In the documentary, a friend of Galfy's says the media shares some of the “blame for the creation of Kai.”

For Reisbeck, his role in Kai's story is a "tough topic."

"Obviously, I'm the one who did the interview and that’s the interview that skyrocketed him to fame. And now, he sits where he sits now," Reisbeck told the Journal Sentinel. "If that interview was never done, would it have happened? Probably not, but if I had not gotten the interview, would he have talked to someone else, another reporter? Probably. And I can honestly say, anyone else who had that interview wouldn’t have looked out for him or at least tried — tried, tried, tried — to look out for him like I did."

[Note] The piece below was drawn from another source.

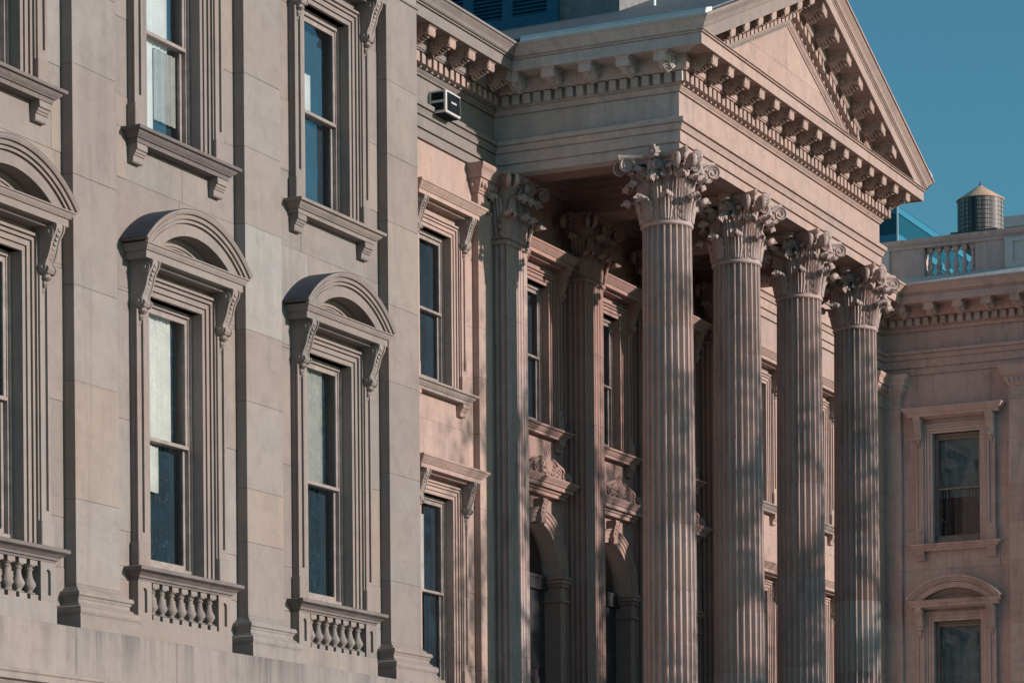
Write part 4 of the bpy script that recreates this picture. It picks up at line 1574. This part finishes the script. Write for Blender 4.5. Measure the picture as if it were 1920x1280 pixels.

Reisbeck comes to Milwaukee — twice

Just one month after Kai was arrested, Reisbeck's career took a different turn. He landed a job at WITI-TV (Channel 6) in Milwaukee, where he spent five years as morning news co-anchor before taking a morning co-anchor job in Washington, D.C. Two years later, in November 2020, he returned to Milwaukee, this time as co-anchor of the evening newscasts on Channel 58.

Now that Kai is in prison, he and Reisbeck keep in regular contact. Reisbeck said that Kai is going through "a ton" of appeals processes in his case.

“I hope somehow the documentary helps him and I hope somehow this documentary in other ways helps the Galfy family," Reisbeck said. "I don’t think I'll ever be life without Kai for sure.”